東京の友人に話をしても、原爆が投下された時間はおろか年月日すら知らない人が本当にたくさんいて愕然とした。無知な友人にというより、関心のなさに。

あの悲惨な出来事は、いまとなってはある地域でしか色濃く語り継がれていないし、同じ国の別の地域ではもはや他人事、せいぜい歴史の教科書に太文字で記載されている程度なんだって。

広島県の8月6日は、原爆記念式典のライブ映像や、関連する特集が各局のテレビ欄を埋めるし、午前8時15分には、黙祷を促すアラームが広島県内に響き渡って、誰もが目を伏せて当時の映像をフラッシュバックさせるんだよ。

のに対して東京では、歴史もどこか遠くの場所で起きた出来事もいまの自分には無関係と、傍若無人な驕りとストレスで混濁する満員電車のあちこちで、肘打ちや舌打ちが勃発している。
こんな匿名の紛争が今日も繰り広げられていて、本当に悲しい気持ちになる。


おそらく自分は世界の中でも、平和について考え、友人に語る時間を多く割いてきた人間だと思う。

それでも世界平和とか、核廃絶とか、そんな巨大なスケールの問題をどうにかできる力も期待も、ちっぽけな私やあなたにはないし、ある時に祈った世界の和平も日々の忙しなさには簡単に摩耗し消えてしまうものなわけで。

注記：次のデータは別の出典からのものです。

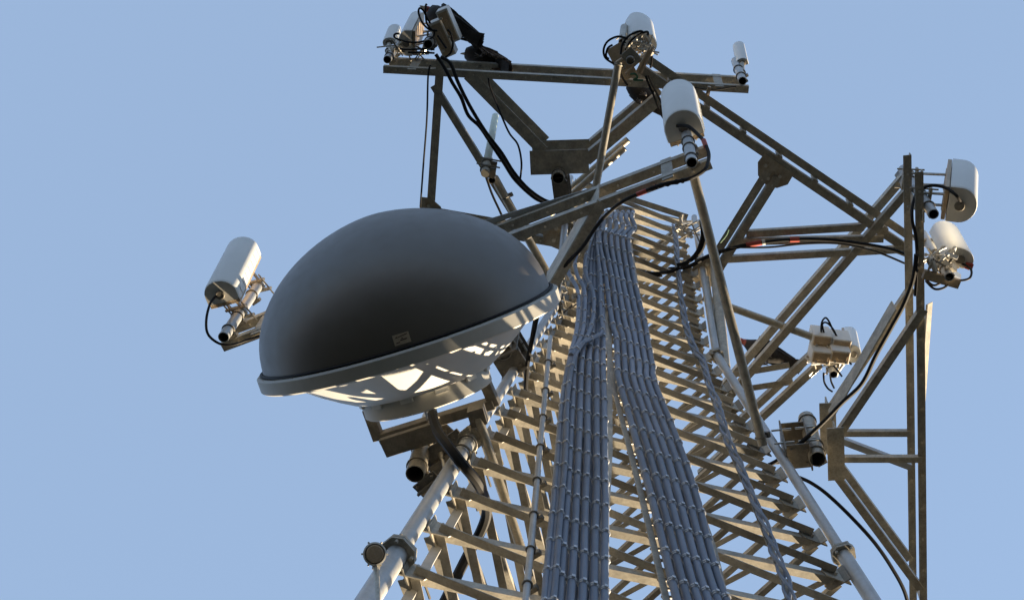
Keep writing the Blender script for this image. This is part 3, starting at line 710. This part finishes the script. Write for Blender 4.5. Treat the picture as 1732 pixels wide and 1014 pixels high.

だからもしあなたが少しでも、悲しむ人が一人でも少なくなる世界を願ってくれるのなら、あなたの友人を、今となりにいる人を、あなたを大切に想ってくれる人を、きちんと大切にすることができたら、少しでも素敵な世界になっていくと思うんだよね。

手の届く範囲、目のいき渡る範囲で十分だから、そこに精一杯の優しさや愛を配ってほしい。

私もこれまでこうやって大切な人たちと接してきたし、優しさの数珠繋ぎで地球を一周できると本当に期待している。

海の向こう側とか、人種の違う人についてあれこれ悩むより、目の前の人と笑いあうことに全霊をかける方がよっぽど簡単で幸せだよね。


そして、世界ってものは実はとても単純だってことも私は知っている。
あなたの周りの世界が平和でいるとき、メタレベルな世界もたいてい上手いことまわっているんだよ。

顔をあげて見渡せば 季節が変わる匂いがした
金色の塵が頬をかすめる 思い出すのはなに
ー『季節の子供』/ People In The Boxー

(上記の楽曲が収録されている『Talky Organs』というアルバムは、戦争を匂わす風景の中の高揚、達観、風刺、勇敢、賛美、戦火、虚無、そして次の気配などが渦巻く作品です。この機会にぜひ。)